> The request: Provide the data again in its entirety, exactly as given.

(Scene script records)
________________________________________

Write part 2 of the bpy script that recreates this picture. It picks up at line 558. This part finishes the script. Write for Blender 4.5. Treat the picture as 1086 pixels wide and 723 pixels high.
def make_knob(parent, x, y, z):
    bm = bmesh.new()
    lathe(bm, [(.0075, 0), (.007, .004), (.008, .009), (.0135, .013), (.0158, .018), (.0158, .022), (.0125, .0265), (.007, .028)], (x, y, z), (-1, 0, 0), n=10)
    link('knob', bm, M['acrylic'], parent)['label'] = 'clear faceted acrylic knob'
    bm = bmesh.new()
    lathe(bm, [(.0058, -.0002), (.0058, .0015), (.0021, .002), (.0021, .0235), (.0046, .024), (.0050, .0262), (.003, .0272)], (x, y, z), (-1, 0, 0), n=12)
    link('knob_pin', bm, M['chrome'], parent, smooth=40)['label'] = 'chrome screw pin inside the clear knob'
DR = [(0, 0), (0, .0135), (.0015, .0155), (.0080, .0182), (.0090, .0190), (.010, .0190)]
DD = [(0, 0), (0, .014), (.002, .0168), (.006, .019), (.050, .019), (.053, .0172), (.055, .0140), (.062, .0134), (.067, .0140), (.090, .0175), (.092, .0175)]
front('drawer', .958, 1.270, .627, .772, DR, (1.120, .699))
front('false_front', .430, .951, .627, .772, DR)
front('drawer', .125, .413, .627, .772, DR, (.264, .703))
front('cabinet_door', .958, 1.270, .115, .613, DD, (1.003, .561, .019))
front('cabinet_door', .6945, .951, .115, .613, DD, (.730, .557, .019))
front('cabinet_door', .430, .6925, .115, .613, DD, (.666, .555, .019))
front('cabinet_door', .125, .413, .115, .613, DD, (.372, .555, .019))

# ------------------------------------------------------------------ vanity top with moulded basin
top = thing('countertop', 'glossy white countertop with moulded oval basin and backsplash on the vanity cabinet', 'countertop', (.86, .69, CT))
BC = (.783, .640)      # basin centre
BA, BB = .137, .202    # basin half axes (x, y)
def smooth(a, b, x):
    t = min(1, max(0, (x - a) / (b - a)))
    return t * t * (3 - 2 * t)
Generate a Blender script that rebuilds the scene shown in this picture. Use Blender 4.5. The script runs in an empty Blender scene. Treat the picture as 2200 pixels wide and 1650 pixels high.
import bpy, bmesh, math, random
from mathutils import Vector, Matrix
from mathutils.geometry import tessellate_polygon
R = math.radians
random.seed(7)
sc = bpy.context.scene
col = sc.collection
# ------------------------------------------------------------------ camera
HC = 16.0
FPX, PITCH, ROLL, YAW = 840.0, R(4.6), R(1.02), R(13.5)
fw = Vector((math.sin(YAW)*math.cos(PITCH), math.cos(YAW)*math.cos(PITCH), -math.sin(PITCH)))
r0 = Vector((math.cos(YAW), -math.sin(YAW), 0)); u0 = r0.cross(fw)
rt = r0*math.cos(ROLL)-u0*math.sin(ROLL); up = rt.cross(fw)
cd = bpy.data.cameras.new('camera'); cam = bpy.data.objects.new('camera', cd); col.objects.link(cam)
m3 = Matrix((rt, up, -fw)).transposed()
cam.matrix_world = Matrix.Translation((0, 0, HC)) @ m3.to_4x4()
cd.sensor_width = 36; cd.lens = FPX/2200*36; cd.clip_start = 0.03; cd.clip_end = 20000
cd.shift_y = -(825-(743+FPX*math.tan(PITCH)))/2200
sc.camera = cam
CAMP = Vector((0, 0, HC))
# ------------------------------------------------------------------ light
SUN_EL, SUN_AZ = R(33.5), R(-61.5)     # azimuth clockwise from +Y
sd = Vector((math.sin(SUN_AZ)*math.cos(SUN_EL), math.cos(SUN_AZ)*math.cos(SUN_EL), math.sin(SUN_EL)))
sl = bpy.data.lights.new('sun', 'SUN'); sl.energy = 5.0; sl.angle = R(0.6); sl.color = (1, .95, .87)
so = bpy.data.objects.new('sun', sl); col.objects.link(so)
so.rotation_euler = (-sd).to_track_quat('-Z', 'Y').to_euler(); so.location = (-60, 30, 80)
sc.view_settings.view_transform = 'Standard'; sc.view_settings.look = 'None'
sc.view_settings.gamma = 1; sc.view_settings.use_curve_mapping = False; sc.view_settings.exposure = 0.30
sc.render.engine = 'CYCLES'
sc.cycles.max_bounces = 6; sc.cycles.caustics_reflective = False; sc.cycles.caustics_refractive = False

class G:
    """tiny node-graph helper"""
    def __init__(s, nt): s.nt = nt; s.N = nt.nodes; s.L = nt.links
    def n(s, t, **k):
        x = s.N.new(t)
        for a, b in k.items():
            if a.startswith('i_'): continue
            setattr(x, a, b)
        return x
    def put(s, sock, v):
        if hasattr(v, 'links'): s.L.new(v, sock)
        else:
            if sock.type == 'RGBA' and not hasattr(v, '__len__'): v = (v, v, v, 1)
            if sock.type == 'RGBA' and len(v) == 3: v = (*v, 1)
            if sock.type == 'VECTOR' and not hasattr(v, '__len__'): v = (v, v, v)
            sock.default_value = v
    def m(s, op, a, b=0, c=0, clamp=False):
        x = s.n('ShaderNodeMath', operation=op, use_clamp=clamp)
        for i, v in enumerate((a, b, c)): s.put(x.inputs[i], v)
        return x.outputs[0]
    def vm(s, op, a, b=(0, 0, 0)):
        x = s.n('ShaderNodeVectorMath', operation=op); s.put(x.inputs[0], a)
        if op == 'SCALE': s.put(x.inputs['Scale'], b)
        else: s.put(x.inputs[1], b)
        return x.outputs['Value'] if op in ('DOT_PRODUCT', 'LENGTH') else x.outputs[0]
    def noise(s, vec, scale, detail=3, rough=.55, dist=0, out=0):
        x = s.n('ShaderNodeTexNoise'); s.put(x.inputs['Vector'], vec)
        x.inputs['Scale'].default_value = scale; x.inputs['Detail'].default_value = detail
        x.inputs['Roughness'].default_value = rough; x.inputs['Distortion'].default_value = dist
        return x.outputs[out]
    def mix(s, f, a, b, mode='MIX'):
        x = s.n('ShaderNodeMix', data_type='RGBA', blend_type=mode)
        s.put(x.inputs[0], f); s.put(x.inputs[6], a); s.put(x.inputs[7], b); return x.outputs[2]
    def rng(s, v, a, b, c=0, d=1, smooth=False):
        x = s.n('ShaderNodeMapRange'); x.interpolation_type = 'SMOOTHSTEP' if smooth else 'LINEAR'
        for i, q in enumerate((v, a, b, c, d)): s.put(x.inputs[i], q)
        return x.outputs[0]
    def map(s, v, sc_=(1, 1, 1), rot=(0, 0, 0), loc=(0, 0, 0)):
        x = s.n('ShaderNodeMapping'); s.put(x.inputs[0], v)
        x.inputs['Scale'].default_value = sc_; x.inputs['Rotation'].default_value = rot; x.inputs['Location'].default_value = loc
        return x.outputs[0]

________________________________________

> The reply:
Write part 2 of the bpy script that recreates this picture. It picks up at line 558. This part finishes the script. Write for Blender 4.5. Treat the picture as 1086 pixels wide and 723 pixels high.
def make_knob(parent, x, y, z):
    bm = bmesh.new()
    lathe(bm, [(.0075, 0), (.007, .004), (.008, .009), (.0135, .013), (.0158, .018), (.0158, .022), (.0125, .0265), (.007, .028)], (x, y, z), (-1, 0, 0), n=10)
    link('knob', bm, M['acrylic'], parent)['label'] = 'clear faceted acrylic knob'
    bm = bmesh.new()
    lathe(bm, [(.0058, -.0002), (.0058, .0015), (.0021, .002), (.0021, .0235), (.0046, .024), (.0050, .0262), (.003, .0272)], (x, y, z), (-1, 0, 0), n=12)
    link('knob_pin', bm, M['chrome'], parent, smooth=40)['label'] = 'chrome screw pin inside the clear knob'
DR = [(0, 0), (0, .0135), (.0015, .0155), (.0080, .0182), (.0090, .0190), (.010, .0190)]
DD = [(0, 0), (0, .014), (.002, .0168), (.006, .019), (.050, .019), (.053, .0172), (.055, .0140), (.062, .0134), (.067, .0140), (.090, .0175), (.092, .0175)]
front('drawer', .958, 1.270, .627, .772, DR, (1.120, .699))
front('false_front', .430, .951, .627, .772, DR)
front('drawer', .125, .413, .627, .772, DR, (.264, .703))
front('cabinet_door', .958, 1.270, .115, .613, DD, (1.003, .561, .019))
front('cabinet_door', .6945, .951, .115, .613, DD, (.730, .557, .019))
front('cabinet_door', .430, .6925, .115, .613, DD, (.666, .555, .019))
front('cabinet_door', .125, .413, .115, .613, DD, (.372, .555, .019))

# ------------------------------------------------------------------ vanity top with moulded basin
top = thing('countertop', 'glossy white countertop with moulded oval basin and backsplash on the vanity cabinet', 'countertop', (.86, .69, CT))
BC = (.783, .640)      # basin centre
BA, BB = .137, .202    # basin half axes (x, y)
def smooth(a, b, x):
    t = min(1, max(0, (x - a) / (b - a)))
    return t * t * (3 - 2 * t)
Generate a Blender script that rebuilds the scene shown in this picture. Use Blender 4.5. The script runs in an empty Blender scene. Treat the picture as 2200 pixels wide and 1650 pixels high.
import bpy, bmesh, math, random
from mathutils import Vector, Matrix
from mathutils.geometry import tessellate_polygon
R = math.radians
random.seed(7)
sc = bpy.context.scene
col = sc.collection
# ------------------------------------------------------------------ camera
HC = 16.0
FPX, PITCH, ROLL, YAW = 840.0, R(4.6), R(1.02), R(13.5)
fw = Vector((math.sin(YAW)*math.cos(PITCH), math.cos(YAW)*math.cos(PITCH), -math.sin(PITCH)))
r0 = Vector((math.cos(YAW), -math.sin(YAW), 0)); u0 = r0.cross(fw)
rt = r0*math.cos(ROLL)-u0*math.sin(ROLL); up = rt.cross(fw)
cd = bpy.data.cameras.new('camera'); cam = bpy.data.objects.new('camera', cd); col.objects.link(cam)
m3 = Matrix((rt, up, -fw)).transposed()
cam.matrix_world = Matrix.Translation((0, 0, HC)) @ m3.to_4x4()
cd.sensor_width = 36; cd.lens = FPX/2200*36; cd.clip_start = 0.03; cd.clip_end = 20000
cd.shift_y = -(825-(743+FPX*math.tan(PITCH)))/2200
sc.camera = cam
CAMP = Vector((0, 0, HC))
# ------------------------------------------------------------------ light
SUN_EL, SUN_AZ = R(33.5), R(-61.5)     # azimuth clockwise from +Y
sd = Vector((math.sin(SUN_AZ)*math.cos(SUN_EL), math.cos(SUN_AZ)*math.cos(SUN_EL), math.sin(SUN_EL)))
sl = bpy.data.lights.new('sun', 'SUN'); sl.energy = 5.0; sl.angle = R(0.6); sl.color = (1, .95, .87)
so = bpy.data.objects.new('sun', sl); col.objects.link(so)
so.rotation_euler = (-sd).to_track_quat('-Z', 'Y').to_euler(); so.location = (-60, 30, 80)
sc.view_settings.view_transform = 'Standard'; sc.view_settings.look = 'None'
sc.view_settings.gamma = 1; sc.view_settings.use_curve_mapping = False; sc.view_settings.exposure = 0.30
sc.render.engine = 'CYCLES'
sc.cycles.max_bounces = 6; sc.cycles.caustics_reflective = False; sc.cycles.caustics_refractive = False

class G:
    """tiny node-graph helper"""
    def __init__(s, nt): s.nt = nt; s.N = nt.nodes; s.L = nt.links
    def n(s, t, **k):
        x = s.N.new(t)
        for a, b in k.items():
            if a.startswith('i_'): continue
            setattr(x, a, b)
        return x
    def put(s, sock, v):
        if hasattr(v, 'links'): s.L.new(v, sock)
        else:
            if sock.type == 'RGBA' and not hasattr(v, '__len__'): v = (v, v, v, 1)
            if sock.type == 'RGBA' and len(v) == 3: v = (*v, 1)
            if sock.type == 'VECTOR' and not hasattr(v, '__len__'): v = (v, v, v)
            sock.default_value = v
    def m(s, op, a, b=0, c=0, clamp=False):
        x = s.n('ShaderNodeMath', operation=op, use_clamp=clamp)
        for i, v in enumerate((a, b, c)): s.put(x.inputs[i], v)
        return x.outputs[0]
    def vm(s, op, a, b=(0, 0, 0)):
        x = s.n('ShaderNodeVectorMath', operation=op); s.put(x.inputs[0], a)
        if op == 'SCALE': s.put(x.inputs['Scale'], b)
        else: s.put(x.inputs[1], b)
        return x.outputs['Value'] if op in ('DOT_PRODUCT', 'LENGTH') else x.outputs[0]
    def noise(s, vec, scale, detail=3, rough=.55, dist=0, out=0):
        x = s.n('ShaderNodeTexNoise'); s.put(x.inputs['Vector'], vec)
        x.inputs['Scale'].default_value = scale; x.inputs['Detail'].default_value = detail
        x.inputs['Roughness'].default_value = rough; x.inputs['Distortion'].default_value = dist
        return x.outputs[out]
    def mix(s, f, a, b, mode='MIX'):
        x = s.n('ShaderNodeMix', data_type='RGBA', blend_type=mode)
        s.put(x.inputs[0], f); s.put(x.inputs[6], a); s.put(x.inputs[7], b); return x.outputs[2]
    def rng(s, v, a, b, c=0, d=1, smooth=False):
        x = s.n('ShaderNodeMapRange'); x.interpolation_type = 'SMOOTHSTEP' if smooth else 'LINEAR'
        for i, q in enumerate((v, a, b, c, d)): s.put(x.inputs[i], q)
        return x.outputs[0]
    def map(s, v, sc_=(1, 1, 1), rot=(0, 0, 0), loc=(0, 0, 0)):
        x = s.n('ShaderNodeMapping'); s.put(x.inputs[0], v)
        x.inputs['Scale'].default_value = sc_; x.inputs['Rotation'].default_value = rot; x.inputs['Location'].default_value = loc
        return x.outputs[0]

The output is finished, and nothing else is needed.